◆ **Exercise**: Nothing may be dropped or altered: reproduce all the data.

◆ **Given data**:
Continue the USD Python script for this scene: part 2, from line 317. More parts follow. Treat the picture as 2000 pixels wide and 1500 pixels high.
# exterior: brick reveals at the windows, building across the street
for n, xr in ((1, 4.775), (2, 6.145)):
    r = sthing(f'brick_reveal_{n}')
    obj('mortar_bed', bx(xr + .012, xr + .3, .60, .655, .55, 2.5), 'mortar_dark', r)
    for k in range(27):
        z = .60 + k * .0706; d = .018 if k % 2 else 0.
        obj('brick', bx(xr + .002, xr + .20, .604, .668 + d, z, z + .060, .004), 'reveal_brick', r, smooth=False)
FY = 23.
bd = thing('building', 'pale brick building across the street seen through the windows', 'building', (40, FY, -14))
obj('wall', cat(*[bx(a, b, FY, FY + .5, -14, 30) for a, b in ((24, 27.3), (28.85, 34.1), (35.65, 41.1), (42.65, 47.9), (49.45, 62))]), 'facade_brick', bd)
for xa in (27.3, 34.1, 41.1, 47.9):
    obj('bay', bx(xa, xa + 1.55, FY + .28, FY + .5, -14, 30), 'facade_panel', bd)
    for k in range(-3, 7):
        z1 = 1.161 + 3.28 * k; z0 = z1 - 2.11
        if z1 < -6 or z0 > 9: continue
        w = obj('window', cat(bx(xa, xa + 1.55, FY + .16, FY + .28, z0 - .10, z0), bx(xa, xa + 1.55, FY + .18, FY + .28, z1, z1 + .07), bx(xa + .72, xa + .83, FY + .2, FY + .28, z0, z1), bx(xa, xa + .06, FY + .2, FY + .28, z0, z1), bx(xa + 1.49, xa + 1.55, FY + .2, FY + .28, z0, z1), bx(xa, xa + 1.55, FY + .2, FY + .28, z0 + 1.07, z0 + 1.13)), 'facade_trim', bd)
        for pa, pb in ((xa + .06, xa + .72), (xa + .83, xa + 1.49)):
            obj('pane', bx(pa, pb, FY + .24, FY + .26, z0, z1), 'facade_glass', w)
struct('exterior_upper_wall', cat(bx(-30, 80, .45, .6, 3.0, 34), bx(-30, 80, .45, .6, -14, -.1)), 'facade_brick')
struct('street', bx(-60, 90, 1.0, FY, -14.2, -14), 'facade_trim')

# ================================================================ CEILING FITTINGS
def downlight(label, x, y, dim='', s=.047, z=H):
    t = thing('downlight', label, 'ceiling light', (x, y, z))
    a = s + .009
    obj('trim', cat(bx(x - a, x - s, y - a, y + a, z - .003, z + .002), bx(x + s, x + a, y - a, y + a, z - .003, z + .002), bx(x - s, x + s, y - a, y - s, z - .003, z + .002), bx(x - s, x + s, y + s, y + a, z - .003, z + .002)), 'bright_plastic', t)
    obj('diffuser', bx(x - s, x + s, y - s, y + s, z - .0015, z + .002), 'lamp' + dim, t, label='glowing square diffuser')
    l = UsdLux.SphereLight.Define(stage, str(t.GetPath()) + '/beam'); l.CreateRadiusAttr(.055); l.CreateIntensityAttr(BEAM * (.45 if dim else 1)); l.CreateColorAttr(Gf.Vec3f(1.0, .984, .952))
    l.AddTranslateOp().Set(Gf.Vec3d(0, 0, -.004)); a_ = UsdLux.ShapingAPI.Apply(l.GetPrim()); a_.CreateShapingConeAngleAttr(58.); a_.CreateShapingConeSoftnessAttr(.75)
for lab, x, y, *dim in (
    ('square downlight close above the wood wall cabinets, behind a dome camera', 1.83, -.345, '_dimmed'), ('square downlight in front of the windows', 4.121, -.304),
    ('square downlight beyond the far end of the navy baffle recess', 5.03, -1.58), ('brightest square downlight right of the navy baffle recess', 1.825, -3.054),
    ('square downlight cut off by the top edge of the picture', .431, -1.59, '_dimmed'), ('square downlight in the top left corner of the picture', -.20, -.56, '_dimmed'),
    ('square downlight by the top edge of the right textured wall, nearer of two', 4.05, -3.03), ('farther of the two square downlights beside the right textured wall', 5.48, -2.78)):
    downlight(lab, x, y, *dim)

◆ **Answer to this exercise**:
Continue the USD Python script for this scene: part 2, from line 317. More parts follow. Treat the picture as 2000 pixels wide and 1500 pixels high.
# exterior: brick reveals at the windows, building across the street
for n, xr in ((1, 4.775), (2, 6.145)):
    r = sthing(f'brick_reveal_{n}')
    obj('mortar_bed', bx(xr + .012, xr + .3, .60, .655, .55, 2.5), 'mortar_dark', r)
    for k in range(27):
        z = .60 + k * .0706; d = .018 if k % 2 else 0.
        obj('brick', bx(xr + .002, xr + .20, .604, .668 + d, z, z + .060, .004), 'reveal_brick', r, smooth=False)
FY = 23.
bd = thing('building', 'pale brick building across the street seen through the windows', 'building', (40, FY, -14))
obj('wall', cat(*[bx(a, b, FY, FY + .5, -14, 30) for a, b in ((24, 27.3), (28.85, 34.1), (35.65, 41.1), (42.65, 47.9), (49.45, 62))]), 'facade_brick', bd)
for xa in (27.3, 34.1, 41.1, 47.9):
    obj('bay', bx(xa, xa + 1.55, FY + .28, FY + .5, -14, 30), 'facade_panel', bd)
    for k in range(-3, 7):
        z1 = 1.161 + 3.28 * k; z0 = z1 - 2.11
        if z1 < -6 or z0 > 9: continue
        w = obj('window', cat(bx(xa, xa + 1.55, FY + .16, FY + .28, z0 - .10, z0), bx(xa, xa + 1.55, FY + .18, FY + .28, z1, z1 + .07), bx(xa + .72, xa + .83, FY + .2, FY + .28, z0, z1), bx(xa, xa + .06, FY + .2, FY + .28, z0, z1), bx(xa + 1.49, xa + 1.55, FY + .2, FY + .28, z0, z1), bx(xa, xa + 1.55, FY + .2, FY + .28, z0 + 1.07, z0 + 1.13)), 'facade_trim', bd)
        for pa, pb in ((xa + .06, xa + .72), (xa + .83, xa + 1.49)):
            obj('pane', bx(pa, pb, FY + .24, FY + .26, z0, z1), 'facade_glass', w)
struct('exterior_upper_wall', cat(bx(-30, 80, .45, .6, 3.0, 34), bx(-30, 80, .45, .6, -14, -.1)), 'facade_brick')
struct('street', bx(-60, 90, 1.0, FY, -14.2, -14), 'facade_trim')

# ================================================================ CEILING FITTINGS
def downlight(label, x, y, dim='', s=.047, z=H):
    t = thing('downlight', label, 'ceiling light', (x, y, z))
    a = s + .009
    obj('trim', cat(bx(x - a, x - s, y - a, y + a, z - .003, z + .002), bx(x + s, x + a, y - a, y + a, z - .003, z + .002), bx(x - s, x + s, y - a, y - s, z - .003, z + .002), bx(x - s, x + s, y + s, y + a, z - .003, z + .002)), 'bright_plastic', t)
    obj('diffuser', bx(x - s, x + s, y - s, y + s, z - .0015, z + .002), 'lamp' + dim, t, label='glowing square diffuser')
    l = UsdLux.SphereLight.Define(stage, str(t.GetPath()) + '/beam'); l.CreateRadiusAttr(.055); l.CreateIntensityAttr(BEAM * (.45 if dim else 1)); l.CreateColorAttr(Gf.Vec3f(1.0, .984, .952))
    l.AddTranslateOp().Set(Gf.Vec3d(0, 0, -.004)); a_ = UsdLux.ShapingAPI.Apply(l.GetPrim()); a_.CreateShapingConeAngleAttr(58.); a_.CreateShapingConeSoftnessAttr(.75)
for lab, x, y, *dim in (
    ('square downlight close above the wood wall cabinets, behind a dome camera', 1.83, -.345, '_dimmed'), ('square downlight in front of the windows', 4.121, -.304),
    ('square downlight beyond the far end of the navy baffle recess', 5.03, -1.58), ('brightest square downlight right of the navy baffle recess', 1.825, -3.054),
    ('square downlight cut off by the top edge of the picture', .431, -1.59, '_dimmed'), ('square downlight in the top left corner of the picture', -.20, -.56, '_dimmed'),
    ('square downlight by the top edge of the right textured wall, nearer of two', 4.05, -3.03), ('farther of the two square downlights beside the right textured wall', 5.48, -2.78)):
    downlight(lab, x, y, *dim)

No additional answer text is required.